Let $X \subseteq \mathbb{A}^2$ be the circle of equation $x^2+y^2=1$. I have to compute the points of $X$ such that $f=\frac{1-y}{x}$ is regular. (We can suppose $\operatorname{char}(K)\neq 2$)
I computed them in two different way and I found two different results. So I’m a bit confused.
In any case $f$ is regular when $x \neq 0$.
First way: In $X$ we have $$\frac{1-y}{x}=\frac{x(1-y)}{x^2}=\frac{x(1-y)}{1-y^2}=\frac{x}{1+y}$$ and so it is enough $y\neq 0$. So $X\setminus{(0,-1)}$.
Second way: The set that we are looking for is $$Y=X\setminus(V(x^2+y^2-1)\cap V(x))=X\setminus(V(x,x^2+y^2-1))=X \setminus \{(0,\pm 1)\}$$
The second way looks more intuitive and clear, but I’m a bit confused and any help (for this type of situation) is very useful.

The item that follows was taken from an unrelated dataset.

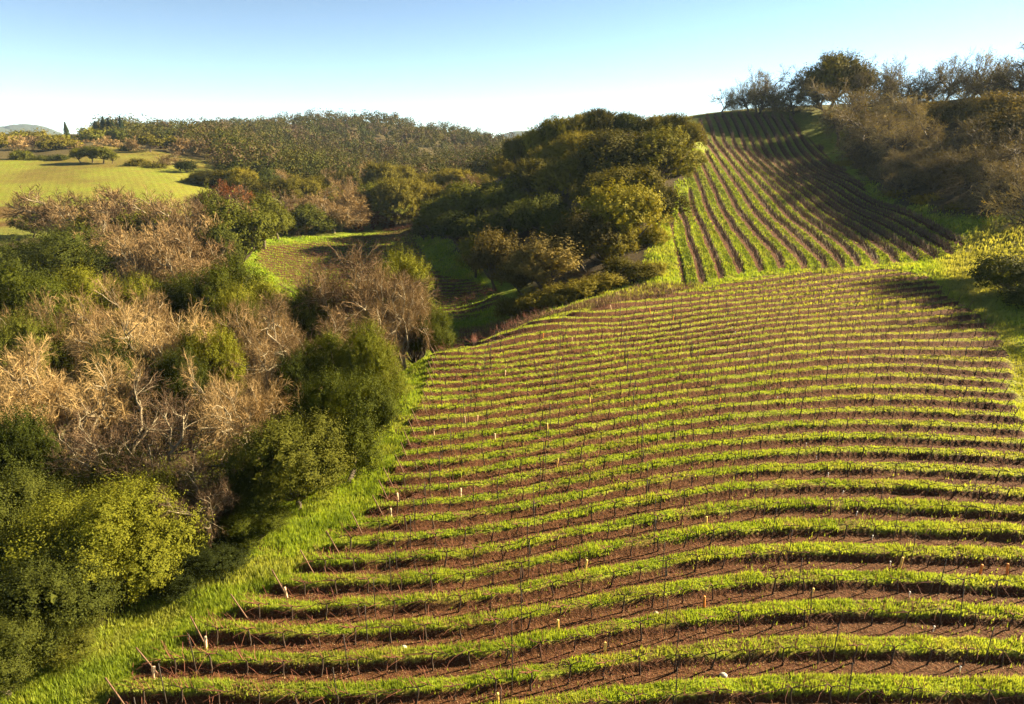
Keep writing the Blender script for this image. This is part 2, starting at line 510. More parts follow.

The idea of $f$ being a regular function is that in its domain $f$ is well defined. So, in the first way, at the time of simplifying $1-y$, you are losing information, more precisely, you are missing the point (0,1). In the second way you found all the points that you wanted, but I don't think it's clear how you got them.